**Given problem:**
Set the listing down again exactly, please, apart from its pictures.

**Data for the task:**
/---
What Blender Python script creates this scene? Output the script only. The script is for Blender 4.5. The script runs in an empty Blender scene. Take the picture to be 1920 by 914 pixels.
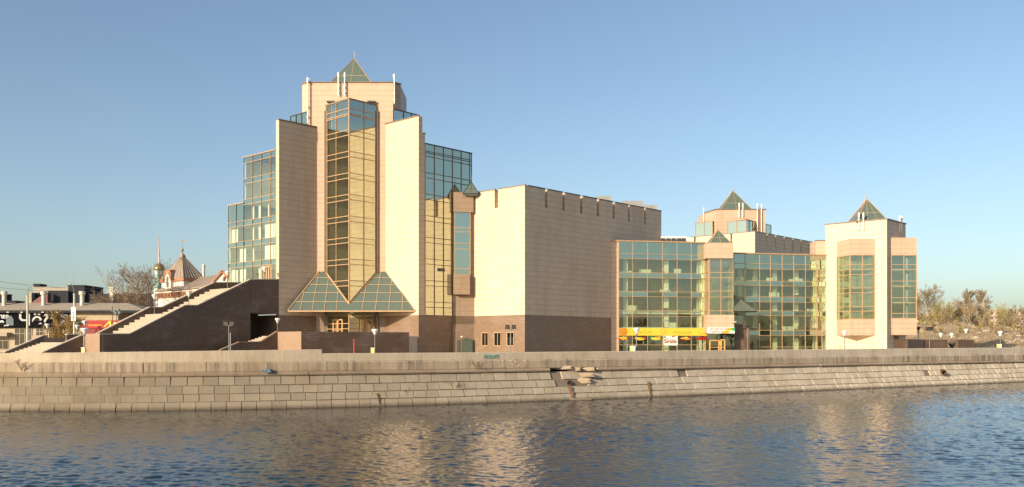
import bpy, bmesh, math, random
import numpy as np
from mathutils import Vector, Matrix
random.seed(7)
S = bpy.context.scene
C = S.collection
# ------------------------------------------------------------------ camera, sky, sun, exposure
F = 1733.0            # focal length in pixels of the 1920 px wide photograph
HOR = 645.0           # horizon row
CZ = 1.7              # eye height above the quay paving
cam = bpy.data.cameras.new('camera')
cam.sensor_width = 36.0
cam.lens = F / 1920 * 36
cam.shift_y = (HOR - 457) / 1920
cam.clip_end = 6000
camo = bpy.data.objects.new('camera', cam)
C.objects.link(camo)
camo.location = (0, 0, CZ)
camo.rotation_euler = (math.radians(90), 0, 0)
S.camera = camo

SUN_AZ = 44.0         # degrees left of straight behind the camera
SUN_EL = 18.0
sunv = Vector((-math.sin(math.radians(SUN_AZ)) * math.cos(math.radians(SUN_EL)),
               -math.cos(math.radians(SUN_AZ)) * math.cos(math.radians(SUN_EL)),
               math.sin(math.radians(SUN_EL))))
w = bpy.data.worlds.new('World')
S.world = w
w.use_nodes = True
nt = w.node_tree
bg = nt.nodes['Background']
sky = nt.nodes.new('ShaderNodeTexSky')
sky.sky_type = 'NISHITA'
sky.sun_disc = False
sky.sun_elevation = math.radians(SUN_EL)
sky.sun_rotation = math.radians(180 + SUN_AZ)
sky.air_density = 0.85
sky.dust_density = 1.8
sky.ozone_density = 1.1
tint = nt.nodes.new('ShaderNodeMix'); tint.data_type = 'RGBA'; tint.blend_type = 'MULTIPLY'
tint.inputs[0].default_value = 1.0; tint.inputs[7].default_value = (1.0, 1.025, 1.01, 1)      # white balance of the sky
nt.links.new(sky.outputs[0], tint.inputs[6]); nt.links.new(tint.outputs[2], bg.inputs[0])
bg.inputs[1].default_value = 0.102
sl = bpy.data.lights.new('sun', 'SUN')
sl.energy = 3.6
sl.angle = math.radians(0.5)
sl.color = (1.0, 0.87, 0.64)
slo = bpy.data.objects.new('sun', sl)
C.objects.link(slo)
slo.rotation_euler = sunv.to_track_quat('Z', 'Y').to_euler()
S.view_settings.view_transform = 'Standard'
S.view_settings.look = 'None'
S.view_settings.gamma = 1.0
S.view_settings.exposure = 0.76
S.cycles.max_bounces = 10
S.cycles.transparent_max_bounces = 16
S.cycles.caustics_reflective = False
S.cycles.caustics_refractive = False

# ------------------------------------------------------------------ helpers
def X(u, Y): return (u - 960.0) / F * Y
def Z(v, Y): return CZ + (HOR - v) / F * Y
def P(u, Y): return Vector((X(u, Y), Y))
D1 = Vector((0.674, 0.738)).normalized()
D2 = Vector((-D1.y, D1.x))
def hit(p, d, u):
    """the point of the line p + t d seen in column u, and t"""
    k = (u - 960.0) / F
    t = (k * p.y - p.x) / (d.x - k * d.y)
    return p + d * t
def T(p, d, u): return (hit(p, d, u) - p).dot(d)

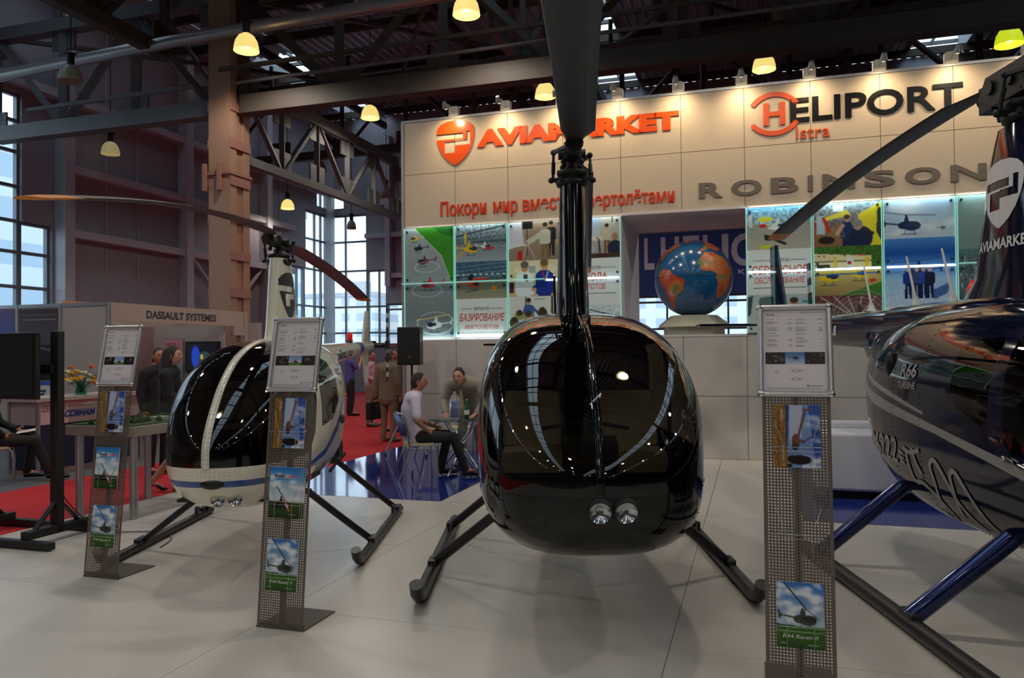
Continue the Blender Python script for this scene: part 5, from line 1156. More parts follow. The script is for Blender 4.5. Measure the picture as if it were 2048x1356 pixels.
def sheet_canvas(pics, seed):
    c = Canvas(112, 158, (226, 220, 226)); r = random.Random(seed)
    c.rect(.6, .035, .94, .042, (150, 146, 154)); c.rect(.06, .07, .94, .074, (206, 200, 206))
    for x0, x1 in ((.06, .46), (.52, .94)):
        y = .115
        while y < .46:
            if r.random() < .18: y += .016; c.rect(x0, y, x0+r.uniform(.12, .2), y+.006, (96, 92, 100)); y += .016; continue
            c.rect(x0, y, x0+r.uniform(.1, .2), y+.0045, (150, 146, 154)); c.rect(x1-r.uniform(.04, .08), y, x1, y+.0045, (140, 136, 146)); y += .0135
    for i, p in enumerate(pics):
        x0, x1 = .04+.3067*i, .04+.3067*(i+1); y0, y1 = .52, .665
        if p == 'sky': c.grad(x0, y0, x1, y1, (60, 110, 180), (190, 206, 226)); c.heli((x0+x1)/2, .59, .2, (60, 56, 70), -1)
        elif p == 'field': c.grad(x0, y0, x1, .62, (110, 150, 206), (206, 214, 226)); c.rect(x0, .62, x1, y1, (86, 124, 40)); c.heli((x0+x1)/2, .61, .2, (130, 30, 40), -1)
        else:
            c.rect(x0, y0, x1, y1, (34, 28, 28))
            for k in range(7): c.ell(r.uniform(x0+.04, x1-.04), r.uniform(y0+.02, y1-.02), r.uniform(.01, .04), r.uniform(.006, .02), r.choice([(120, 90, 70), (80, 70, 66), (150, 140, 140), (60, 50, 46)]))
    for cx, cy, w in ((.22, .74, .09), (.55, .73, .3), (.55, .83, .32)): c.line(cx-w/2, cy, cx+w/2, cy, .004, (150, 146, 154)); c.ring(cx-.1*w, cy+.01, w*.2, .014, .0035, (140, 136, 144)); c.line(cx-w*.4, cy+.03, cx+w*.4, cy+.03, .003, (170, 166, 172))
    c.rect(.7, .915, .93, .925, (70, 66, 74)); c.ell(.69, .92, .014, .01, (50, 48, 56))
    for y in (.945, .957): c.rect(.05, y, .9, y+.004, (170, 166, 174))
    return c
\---
**Answer to the exercise:**
What Blender Python script creates this scene? Output the script only. The script is for Blender 4.5. The script runs in an empty Blender scene. Take the picture to be 1920 by 914 pixels.
import bpy, bmesh, math, random
import numpy as np
from mathutils import Vector, Matrix
random.seed(7)
S = bpy.context.scene
C = S.collection
# ------------------------------------------------------------------ camera, sky, sun, exposure
F = 1733.0            # focal length in pixels of the 1920 px wide photograph
HOR = 645.0           # horizon row
CZ = 1.7              # eye height above the quay paving
cam = bpy.data.cameras.new('camera')
cam.sensor_width = 36.0
cam.lens = F / 1920 * 36
cam.shift_y = (HOR - 457) / 1920
cam.clip_end = 6000
camo = bpy.data.objects.new('camera', cam)
C.objects.link(camo)
camo.location = (0, 0, CZ)
camo.rotation_euler = (math.radians(90), 0, 0)
S.camera = camo

SUN_AZ = 44.0         # degrees left of straight behind the camera
SUN_EL = 18.0
sunv = Vector((-math.sin(math.radians(SUN_AZ)) * math.cos(math.radians(SUN_EL)),
               -math.cos(math.radians(SUN_AZ)) * math.cos(math.radians(SUN_EL)),
               math.sin(math.radians(SUN_EL))))
w = bpy.data.worlds.new('World')
S.world = w
w.use_nodes = True
nt = w.node_tree
bg = nt.nodes['Background']
sky = nt.nodes.new('ShaderNodeTexSky')
sky.sky_type = 'NISHITA'
sky.sun_disc = False
sky.sun_elevation = math.radians(SUN_EL)
sky.sun_rotation = math.radians(180 + SUN_AZ)
sky.air_density = 0.85
sky.dust_density = 1.8
sky.ozone_density = 1.1
tint = nt.nodes.new('ShaderNodeMix'); tint.data_type = 'RGBA'; tint.blend_type = 'MULTIPLY'
tint.inputs[0].default_value = 1.0; tint.inputs[7].default_value = (1.0, 1.025, 1.01, 1)      # white balance of the sky
nt.links.new(sky.outputs[0], tint.inputs[6]); nt.links.new(tint.outputs[2], bg.inputs[0])
bg.inputs[1].default_value = 0.102
sl = bpy.data.lights.new('sun', 'SUN')
sl.energy = 3.6
sl.angle = math.radians(0.5)
sl.color = (1.0, 0.87, 0.64)
slo = bpy.data.objects.new('sun', sl)
C.objects.link(slo)
slo.rotation_euler = sunv.to_track_quat('Z', 'Y').to_euler()
S.view_settings.view_transform = 'Standard'
S.view_settings.look = 'None'
S.view_settings.gamma = 1.0
S.view_settings.exposure = 0.76
S.cycles.max_bounces = 10
S.cycles.transparent_max_bounces = 16
S.cycles.caustics_reflective = False
S.cycles.caustics_refractive = False

# ------------------------------------------------------------------ helpers
def X(u, Y): return (u - 960.0) / F * Y
def Z(v, Y): return CZ + (HOR - v) / F * Y
def P(u, Y): return Vector((X(u, Y), Y))
D1 = Vector((0.674, 0.738)).normalized()
D2 = Vector((-D1.y, D1.x))
def hit(p, d, u):
    """the point of the line p + t d seen in column u, and t"""
    k = (u - 960.0) / F
    t = (k * p.y - p.x) / (d.x - k * d.y)
    return p + d * t
def T(p, d, u): return (hit(p, d, u) - p).dot(d)

Continue the Blender Python script for this scene: part 5, from line 1156. More parts follow. The script is for Blender 4.5. Measure the picture as if it were 2048x1356 pixels.
def sheet_canvas(pics, seed):
    c = Canvas(112, 158, (226, 220, 226)); r = random.Random(seed)
    c.rect(.6, .035, .94, .042, (150, 146, 154)); c.rect(.06, .07, .94, .074, (206, 200, 206))
    for x0, x1 in ((.06, .46), (.52, .94)):
        y = .115
        while y < .46:
            if r.random() < .18: y += .016; c.rect(x0, y, x0+r.uniform(.12, .2), y+.006, (96, 92, 100)); y += .016; continue
            c.rect(x0, y, x0+r.uniform(.1, .2), y+.0045, (150, 146, 154)); c.rect(x1-r.uniform(.04, .08), y, x1, y+.0045, (140, 136, 146)); y += .0135
    for i, p in enumerate(pics):
        x0, x1 = .04+.3067*i, .04+.3067*(i+1); y0, y1 = .52, .665
        if p == 'sky': c.grad(x0, y0, x1, y1, (60, 110, 180), (190, 206, 226)); c.heli((x0+x1)/2, .59, .2, (60, 56, 70), -1)
        elif p == 'field': c.grad(x0, y0, x1, .62, (110, 150, 206), (206, 214, 226)); c.rect(x0, .62, x1, y1, (86, 124, 40)); c.heli((x0+x1)/2, .61, .2, (130, 30, 40), -1)
        else:
            c.rect(x0, y0, x1, y1, (34, 28, 28))
            for k in range(7): c.ell(r.uniform(x0+.04, x1-.04), r.uniform(y0+.02, y1-.02), r.uniform(.01, .04), r.uniform(.006, .02), r.choice([(120, 90, 70), (80, 70, 66), (150, 140, 140), (60, 50, 46)]))
    for cx, cy, w in ((.22, .74, .09), (.55, .73, .3), (.55, .83, .32)): c.line(cx-w/2, cy, cx+w/2, cy, .004, (150, 146, 154)); c.ring(cx-.1*w, cy+.01, w*.2, .014, .0035, (140, 136, 144)); c.line(cx-w*.4, cy+.03, cx+w*.4, cy+.03, .003, (170, 166, 172))
    c.rect(.7, .915, .93, .925, (70, 66, 74)); c.ell(.69, .92, .014, .01, (50, 48, 56))
    for y in (.945, .957): c.rect(.05, y, .9, y+.004, (170, 166, 174))
    return c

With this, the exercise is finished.